I wonder why cards are used so much in magic “Because they’re so versatile. I can do a sleight of hand and make cards appear and disappear. Or I can do something with mind-reading. There are 52 cards, so every time I get you to pick one, there should be a sense of ‘I’m choosing something completely randomly’. At the end of it, even though you made a completely free choice, something amazing has happened, something impossible.”

He explains that when a magician asks you to name a card, the first one is the hardest to predict. The second is a little easier and the third card is incredibly predictable.

Balancing a blue velvet board on his lap, over Zoom he takes out a pack of cards and asks me to choose one. I go with the nine of hearts. He takes it out of the pack and lays it face up on the board, Then I go for 10 of hearts and he does the same. He asks me what I think he thinks my third card is. He’s holding the pack in his hand with king of diamonds showing. He reminds me that the third card is the most predictable.

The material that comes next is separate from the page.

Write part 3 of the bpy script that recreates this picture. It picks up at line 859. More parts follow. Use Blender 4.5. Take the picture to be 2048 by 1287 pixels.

I tell him I think he thinks I’m choosing ace of diamonds. “If you think that then you might want to change your mind.” I think about it and then he says: “Most people don’t change their card. But maybe ace of diamonds is too predictable. Or maybe ace of diamonds is so random I could never have guessed it. It’s your last chance. What do you want to do, Louisa? Do you want to stick with ace of  diamonds? Or do you want any of the other cards in the deck?

I stick with it.

He takes out the ace of diamonds and lays it down, face up. He turns over the first two cards, reminding me that rarely does anyone guess the first two cards and indeed they are unmarked on the back. “ I’m fascinated that you went for the ace of diamonds because card number three was – and he turns it over to show me that he’s marked it on the back  – always the ace of diamonds.”

I’m astonished. “Remember – my job is to do two things. It’s to try and influence you, but also give you the impression that I’m trying to influence you. Not everything I say and I do is quite necessarily what it seems.”